Meno classico è invece l’appartamento comune dell’ultimo piano. Utilizzato per gli eventi che ogni famiglia propone alle altre (che viene poi segnalato sulla grande lavagna all’ingresso del palazzo), questa piccola casetta è dotata di cucina e bagno, il tutto in miniatura, dato che il suo pezzo forte è l’enorme terrazzo che si estende per quasi tutto il tetto dell’edificio. E’ qui che la maggior parte delle attività vengono svolte, dal più classico dei barbecue, ai brunch domenicali consumati sotto il sole.
Nei sotterranei esiste anche una grossa cantina che presto verrà allestita come laboratorio di falegnameria, la nostra “guida” ci spiega che molti inquilini hanno questo hobby, si è quindi deciso comunemente di allestire l’officina. Per ora, solo uno splendido calcetto occupa la grossa stanza, mentre fuori dalla cantina notiamo una piccola cassettina affissa al muro. Serve a contenere le chiavi della Fiat Punto di Andrea che ora è messa a disposizione per tutti gli abitanti della casa. Dentro, troviamo anche una calamita con uno schema del parcheggio fuori. Serve a segnalare la posizione dell’automobile per l’utilizzatore successivo, semplice ma efficace.
Tornati nel grande open space, dove Andrea vive con il suo fidanzato Max, fanno la comparsa due gattoni che passeggiano sonnecchianti per l’appartamento. Dopo il car sharing, veniamo a contatto con il cat sharing del cohousing. I gatti in totale sono tre (qualche minuto dopo ci raggiungerà anche l’ultimo della compagnia) e anche se hanno una padrona, sono liberi di muoversi per tutti gli appartamenti.

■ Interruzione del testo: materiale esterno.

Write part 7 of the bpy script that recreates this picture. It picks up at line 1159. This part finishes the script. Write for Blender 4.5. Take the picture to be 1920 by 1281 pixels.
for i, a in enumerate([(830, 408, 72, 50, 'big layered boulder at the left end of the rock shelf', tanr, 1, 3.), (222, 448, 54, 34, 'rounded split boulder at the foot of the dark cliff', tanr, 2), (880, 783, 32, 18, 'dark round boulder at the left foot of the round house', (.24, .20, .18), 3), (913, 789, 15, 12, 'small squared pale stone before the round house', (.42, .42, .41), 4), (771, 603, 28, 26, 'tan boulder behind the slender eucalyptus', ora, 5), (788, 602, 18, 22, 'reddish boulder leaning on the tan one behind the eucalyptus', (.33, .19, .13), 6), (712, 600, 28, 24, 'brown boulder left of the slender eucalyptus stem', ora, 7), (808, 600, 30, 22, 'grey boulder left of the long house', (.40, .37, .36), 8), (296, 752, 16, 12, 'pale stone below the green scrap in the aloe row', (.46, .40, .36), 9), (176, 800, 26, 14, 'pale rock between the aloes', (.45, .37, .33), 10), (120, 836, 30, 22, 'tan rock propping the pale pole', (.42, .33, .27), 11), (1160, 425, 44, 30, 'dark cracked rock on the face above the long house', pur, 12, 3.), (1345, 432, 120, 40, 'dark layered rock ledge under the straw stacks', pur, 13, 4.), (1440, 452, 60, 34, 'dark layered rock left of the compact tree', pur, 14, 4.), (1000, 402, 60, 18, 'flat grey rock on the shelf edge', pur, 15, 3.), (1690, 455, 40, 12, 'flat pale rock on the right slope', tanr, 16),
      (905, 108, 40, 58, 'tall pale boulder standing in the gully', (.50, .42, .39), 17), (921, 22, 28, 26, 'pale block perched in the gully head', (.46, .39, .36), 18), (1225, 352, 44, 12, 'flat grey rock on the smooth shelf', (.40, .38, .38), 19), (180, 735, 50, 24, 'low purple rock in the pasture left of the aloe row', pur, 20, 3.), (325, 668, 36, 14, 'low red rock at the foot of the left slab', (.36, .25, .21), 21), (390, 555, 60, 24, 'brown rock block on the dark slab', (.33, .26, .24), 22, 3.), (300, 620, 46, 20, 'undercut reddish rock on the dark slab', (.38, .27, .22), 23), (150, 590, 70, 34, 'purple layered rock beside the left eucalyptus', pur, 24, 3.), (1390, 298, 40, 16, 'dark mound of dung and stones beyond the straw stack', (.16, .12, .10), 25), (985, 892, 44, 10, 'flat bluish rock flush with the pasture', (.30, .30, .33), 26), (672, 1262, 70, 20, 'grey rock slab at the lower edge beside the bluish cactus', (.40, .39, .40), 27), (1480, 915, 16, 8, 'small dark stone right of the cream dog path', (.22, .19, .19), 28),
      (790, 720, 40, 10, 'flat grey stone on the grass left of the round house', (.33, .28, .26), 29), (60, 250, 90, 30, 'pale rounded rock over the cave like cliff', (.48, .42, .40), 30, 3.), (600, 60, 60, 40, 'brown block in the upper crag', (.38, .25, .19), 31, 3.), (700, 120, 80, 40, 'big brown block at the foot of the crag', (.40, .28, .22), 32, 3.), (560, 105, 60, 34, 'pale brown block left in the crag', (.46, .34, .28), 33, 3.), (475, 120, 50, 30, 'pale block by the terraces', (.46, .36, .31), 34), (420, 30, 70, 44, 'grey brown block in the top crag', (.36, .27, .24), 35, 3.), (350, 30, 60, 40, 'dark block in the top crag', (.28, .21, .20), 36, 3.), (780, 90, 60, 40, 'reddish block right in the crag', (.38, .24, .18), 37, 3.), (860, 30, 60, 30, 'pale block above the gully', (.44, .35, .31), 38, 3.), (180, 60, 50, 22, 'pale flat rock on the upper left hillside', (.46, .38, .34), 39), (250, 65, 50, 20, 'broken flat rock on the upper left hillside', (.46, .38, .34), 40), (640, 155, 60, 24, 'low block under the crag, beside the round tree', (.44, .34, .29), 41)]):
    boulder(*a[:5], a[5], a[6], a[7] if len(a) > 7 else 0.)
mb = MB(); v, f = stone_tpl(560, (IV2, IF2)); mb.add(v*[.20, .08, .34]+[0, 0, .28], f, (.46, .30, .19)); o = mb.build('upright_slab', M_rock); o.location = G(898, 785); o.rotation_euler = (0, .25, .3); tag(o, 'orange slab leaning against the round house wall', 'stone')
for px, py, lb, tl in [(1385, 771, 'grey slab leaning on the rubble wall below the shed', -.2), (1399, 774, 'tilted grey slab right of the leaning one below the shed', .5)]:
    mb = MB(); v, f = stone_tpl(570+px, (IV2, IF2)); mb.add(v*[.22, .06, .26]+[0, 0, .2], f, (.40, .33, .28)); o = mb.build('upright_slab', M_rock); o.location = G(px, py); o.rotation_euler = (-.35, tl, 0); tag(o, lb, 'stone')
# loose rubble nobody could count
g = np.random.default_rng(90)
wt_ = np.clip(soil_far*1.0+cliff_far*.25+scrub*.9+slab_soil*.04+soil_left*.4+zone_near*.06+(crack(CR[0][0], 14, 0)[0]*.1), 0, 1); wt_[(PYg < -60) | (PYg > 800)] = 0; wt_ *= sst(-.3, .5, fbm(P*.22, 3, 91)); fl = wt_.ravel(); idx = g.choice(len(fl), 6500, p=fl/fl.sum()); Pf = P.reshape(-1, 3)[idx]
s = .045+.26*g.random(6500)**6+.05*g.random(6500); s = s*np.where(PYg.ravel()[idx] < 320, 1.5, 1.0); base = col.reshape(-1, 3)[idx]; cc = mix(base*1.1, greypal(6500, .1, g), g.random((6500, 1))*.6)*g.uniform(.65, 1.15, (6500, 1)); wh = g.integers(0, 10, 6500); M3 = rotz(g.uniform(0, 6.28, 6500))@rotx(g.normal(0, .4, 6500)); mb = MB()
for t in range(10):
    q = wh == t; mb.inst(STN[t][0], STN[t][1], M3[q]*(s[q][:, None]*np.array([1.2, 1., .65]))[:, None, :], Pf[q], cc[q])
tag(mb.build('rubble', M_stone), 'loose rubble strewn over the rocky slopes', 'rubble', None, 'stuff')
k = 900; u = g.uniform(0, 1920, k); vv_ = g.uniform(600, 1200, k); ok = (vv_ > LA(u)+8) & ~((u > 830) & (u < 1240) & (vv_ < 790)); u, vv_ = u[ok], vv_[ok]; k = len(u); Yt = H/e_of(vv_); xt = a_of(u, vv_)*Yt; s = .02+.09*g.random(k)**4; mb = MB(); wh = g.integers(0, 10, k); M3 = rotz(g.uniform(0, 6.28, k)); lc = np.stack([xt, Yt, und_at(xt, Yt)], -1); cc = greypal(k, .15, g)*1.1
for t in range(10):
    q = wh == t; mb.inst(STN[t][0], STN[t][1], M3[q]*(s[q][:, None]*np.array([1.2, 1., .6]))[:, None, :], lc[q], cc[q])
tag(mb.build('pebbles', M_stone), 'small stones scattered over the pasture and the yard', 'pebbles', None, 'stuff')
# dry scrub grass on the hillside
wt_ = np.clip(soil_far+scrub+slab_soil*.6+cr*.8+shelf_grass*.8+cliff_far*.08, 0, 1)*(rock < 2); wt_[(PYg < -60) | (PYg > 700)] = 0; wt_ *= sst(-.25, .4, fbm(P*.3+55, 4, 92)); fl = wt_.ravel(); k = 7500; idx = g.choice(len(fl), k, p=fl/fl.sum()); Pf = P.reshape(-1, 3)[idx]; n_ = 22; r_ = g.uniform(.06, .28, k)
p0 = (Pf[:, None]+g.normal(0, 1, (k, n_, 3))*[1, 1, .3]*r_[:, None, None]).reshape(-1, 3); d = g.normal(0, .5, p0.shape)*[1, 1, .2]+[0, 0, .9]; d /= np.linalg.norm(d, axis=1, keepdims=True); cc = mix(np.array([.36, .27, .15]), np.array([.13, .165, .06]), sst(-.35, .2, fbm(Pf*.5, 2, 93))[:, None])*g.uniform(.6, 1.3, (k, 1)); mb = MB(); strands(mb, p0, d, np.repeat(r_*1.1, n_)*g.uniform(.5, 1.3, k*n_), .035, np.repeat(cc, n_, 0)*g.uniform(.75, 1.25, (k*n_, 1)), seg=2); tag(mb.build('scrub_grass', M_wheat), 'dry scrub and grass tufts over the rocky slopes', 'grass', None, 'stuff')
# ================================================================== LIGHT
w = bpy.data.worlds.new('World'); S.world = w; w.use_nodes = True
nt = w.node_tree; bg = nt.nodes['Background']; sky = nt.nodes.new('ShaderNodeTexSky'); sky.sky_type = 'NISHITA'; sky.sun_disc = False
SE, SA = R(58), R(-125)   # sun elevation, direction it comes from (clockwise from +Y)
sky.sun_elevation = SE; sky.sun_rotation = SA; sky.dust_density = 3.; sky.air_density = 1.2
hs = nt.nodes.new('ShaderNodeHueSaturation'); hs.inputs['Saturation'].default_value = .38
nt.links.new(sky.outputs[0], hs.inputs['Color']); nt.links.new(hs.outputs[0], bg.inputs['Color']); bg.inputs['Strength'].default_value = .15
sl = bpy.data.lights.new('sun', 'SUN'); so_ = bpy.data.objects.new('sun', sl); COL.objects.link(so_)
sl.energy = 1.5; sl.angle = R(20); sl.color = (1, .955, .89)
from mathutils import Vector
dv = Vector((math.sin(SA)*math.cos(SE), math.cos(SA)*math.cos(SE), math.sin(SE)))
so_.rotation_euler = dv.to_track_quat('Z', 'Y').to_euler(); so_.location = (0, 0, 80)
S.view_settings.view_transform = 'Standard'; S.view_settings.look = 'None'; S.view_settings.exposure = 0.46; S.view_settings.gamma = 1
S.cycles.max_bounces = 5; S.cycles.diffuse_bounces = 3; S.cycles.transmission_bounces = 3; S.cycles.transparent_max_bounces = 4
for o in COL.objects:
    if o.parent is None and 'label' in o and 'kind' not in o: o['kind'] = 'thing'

Mentre scopriamo anche l’altra parte della casa, dove una parte al momento è abitata da una ragazza, sentiamo la porta bussare, è Juno, seconda di due figlie di Sandra, che vive dirimpetto ad Andrea e Max. Pare si sia di nuovo fulminata una lampadina in cucina, il nostro cicerone ci lascia per qualche minuto e va a risolvere il problema nell’altra casa. Questo piccolo episodio ci dà l’assist per sapere come si svolge la vita quotidiana all’interno di un cohousing, come funziona quel “supportarsi” che ci era stato presentato all’inizio. Per esempio chi ha figli può lasciarli in altre case di chi, nel momento del bisogno, ha tempo e voglia. Sempre per i bambini vengono organizzati piccoli momenti ricreativi gestiti di volta in volta da un “grande” che propone l’attività. Al piano di sotto visitiamo la casa di Anja, pasticcera provetta che periodicamente organizza grandi cene per chiunque voglia partecipare.
Lo spirito è quello della condivisione, pur avendo uno spazio proprio ed una sfera privata. “In una giornata storta, nulla evita di chiudere la porta a chiave e stare in solitaria per un pò” specifica Andrea. Il tempo a nostra disposizione termina e noi ci congediamo dagli inquilini del cohousing tra grossi sorrisi e ringraziamenti verso chi ha aperto le porte della propria casa.
La sensazione è quella che l’idea funzioni bene e che ogni parte del suo insieme faccia il necessario per mantenere viva quest’idea, che per molti può sembrare utopistica, ma nella realtà dei fatti presenta poche variazioni in quella che è una normale vita spesa in un agglomerato di case, anche se qui ci troviamo in una grossa metropoli e tutto è un po’ più impersonale.